**Aim of the exercise**
Filter out everything except lines holding "Blender".

(Scene script records)

□ □ □

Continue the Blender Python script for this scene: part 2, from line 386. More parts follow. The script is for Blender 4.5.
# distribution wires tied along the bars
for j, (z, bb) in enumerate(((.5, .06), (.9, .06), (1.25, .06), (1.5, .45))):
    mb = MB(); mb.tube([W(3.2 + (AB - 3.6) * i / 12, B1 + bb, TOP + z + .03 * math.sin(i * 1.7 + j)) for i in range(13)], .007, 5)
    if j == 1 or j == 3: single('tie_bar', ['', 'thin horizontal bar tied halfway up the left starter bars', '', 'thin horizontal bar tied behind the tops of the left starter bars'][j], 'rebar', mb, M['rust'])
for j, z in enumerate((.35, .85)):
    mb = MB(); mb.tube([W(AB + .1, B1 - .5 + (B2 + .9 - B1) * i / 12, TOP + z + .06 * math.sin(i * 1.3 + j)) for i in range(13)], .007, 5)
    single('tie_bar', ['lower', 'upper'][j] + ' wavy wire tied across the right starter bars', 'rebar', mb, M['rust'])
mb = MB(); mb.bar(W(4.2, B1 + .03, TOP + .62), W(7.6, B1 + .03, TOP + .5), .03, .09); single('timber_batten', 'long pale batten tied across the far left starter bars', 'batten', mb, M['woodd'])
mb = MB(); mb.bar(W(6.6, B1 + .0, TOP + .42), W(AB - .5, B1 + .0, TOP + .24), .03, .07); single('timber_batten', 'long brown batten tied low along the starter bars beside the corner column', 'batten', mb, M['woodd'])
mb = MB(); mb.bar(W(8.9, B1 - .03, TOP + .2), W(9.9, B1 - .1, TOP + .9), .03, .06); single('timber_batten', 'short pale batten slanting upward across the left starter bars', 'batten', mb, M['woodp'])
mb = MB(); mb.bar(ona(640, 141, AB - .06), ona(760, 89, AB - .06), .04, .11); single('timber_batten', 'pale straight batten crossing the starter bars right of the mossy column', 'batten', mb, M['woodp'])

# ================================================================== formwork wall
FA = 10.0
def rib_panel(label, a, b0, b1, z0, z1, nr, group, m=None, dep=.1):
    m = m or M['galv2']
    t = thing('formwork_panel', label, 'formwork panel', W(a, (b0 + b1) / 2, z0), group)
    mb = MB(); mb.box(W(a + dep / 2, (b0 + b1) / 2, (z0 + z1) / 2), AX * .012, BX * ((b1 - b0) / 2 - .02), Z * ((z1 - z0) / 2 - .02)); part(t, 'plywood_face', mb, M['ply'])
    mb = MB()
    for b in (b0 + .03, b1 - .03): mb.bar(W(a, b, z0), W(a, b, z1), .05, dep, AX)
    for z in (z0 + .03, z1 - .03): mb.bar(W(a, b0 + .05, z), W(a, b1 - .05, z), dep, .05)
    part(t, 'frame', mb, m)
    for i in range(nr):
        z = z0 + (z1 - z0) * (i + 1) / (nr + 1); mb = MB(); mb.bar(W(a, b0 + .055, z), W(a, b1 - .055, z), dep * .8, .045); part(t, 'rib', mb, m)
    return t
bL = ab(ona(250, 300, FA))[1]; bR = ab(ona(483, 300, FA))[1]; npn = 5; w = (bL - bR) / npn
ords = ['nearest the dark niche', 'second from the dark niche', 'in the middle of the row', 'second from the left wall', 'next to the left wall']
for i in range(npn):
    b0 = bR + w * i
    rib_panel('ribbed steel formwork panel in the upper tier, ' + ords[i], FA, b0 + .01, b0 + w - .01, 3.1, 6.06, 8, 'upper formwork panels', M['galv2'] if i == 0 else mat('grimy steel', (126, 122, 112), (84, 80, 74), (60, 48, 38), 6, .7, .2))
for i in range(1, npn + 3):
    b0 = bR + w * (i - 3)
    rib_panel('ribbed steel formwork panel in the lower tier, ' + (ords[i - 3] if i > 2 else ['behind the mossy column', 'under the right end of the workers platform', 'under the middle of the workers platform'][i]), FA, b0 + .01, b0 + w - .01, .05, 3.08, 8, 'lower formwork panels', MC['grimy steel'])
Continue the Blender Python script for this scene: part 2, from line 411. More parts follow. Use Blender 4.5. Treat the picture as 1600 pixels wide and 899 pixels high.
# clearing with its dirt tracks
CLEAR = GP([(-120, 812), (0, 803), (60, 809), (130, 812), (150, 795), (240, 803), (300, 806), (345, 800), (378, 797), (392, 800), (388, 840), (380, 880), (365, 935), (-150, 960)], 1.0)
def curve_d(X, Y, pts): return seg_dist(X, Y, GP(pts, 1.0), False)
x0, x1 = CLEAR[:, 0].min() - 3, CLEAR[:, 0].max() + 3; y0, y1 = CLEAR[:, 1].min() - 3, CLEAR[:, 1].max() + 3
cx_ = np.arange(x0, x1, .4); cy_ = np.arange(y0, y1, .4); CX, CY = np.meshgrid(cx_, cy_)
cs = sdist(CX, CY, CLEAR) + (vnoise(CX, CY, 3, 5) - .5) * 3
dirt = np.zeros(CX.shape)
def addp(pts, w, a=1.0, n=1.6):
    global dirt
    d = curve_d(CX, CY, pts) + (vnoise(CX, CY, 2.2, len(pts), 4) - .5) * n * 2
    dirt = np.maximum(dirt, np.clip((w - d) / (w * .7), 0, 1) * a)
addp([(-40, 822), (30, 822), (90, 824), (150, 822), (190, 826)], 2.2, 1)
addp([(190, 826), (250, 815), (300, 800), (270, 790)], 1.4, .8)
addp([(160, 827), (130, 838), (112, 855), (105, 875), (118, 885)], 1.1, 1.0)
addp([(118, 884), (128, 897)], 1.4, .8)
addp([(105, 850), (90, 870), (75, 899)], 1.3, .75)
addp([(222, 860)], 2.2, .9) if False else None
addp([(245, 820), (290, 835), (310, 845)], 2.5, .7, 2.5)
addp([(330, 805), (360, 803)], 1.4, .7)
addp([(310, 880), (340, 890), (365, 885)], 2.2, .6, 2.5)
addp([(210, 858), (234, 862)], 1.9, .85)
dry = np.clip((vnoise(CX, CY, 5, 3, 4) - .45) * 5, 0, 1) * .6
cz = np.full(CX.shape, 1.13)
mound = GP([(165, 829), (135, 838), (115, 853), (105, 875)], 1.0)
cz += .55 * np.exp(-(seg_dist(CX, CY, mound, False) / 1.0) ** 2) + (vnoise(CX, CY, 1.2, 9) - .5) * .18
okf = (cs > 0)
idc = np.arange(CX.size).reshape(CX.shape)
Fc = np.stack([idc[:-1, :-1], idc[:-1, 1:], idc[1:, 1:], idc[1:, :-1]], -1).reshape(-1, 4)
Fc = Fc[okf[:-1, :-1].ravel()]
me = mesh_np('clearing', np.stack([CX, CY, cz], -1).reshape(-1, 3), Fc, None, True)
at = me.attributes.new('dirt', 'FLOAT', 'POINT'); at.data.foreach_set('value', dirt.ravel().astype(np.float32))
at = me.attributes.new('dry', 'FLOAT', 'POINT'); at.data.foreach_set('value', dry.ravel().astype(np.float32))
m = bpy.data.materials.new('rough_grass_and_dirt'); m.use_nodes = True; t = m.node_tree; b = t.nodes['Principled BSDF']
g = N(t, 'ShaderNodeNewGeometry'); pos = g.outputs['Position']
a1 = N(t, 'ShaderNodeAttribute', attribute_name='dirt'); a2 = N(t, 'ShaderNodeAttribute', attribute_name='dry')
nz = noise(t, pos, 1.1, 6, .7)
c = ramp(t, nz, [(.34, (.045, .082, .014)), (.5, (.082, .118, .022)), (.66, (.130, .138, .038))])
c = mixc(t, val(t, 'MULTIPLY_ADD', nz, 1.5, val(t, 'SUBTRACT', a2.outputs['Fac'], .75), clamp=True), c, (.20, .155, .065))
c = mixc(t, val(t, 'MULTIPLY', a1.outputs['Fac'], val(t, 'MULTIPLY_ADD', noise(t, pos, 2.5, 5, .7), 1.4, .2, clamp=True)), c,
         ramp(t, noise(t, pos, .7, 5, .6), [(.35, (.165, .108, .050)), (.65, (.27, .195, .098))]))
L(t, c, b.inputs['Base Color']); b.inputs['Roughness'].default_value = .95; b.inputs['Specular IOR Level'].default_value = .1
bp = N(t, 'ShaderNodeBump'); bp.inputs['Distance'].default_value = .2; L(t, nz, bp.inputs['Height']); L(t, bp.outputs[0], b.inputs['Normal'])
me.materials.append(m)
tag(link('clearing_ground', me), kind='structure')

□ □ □

**Reply to the exercise**
Continue the Blender Python script for this scene: part 2, from line 386. More parts follow. The script is for Blender 4.5.
Continue the Blender Python script for this scene: part 2, from line 411. More parts follow. Use Blender 4.5. Treat the picture as 1600 pixels wide and 899 pixels high.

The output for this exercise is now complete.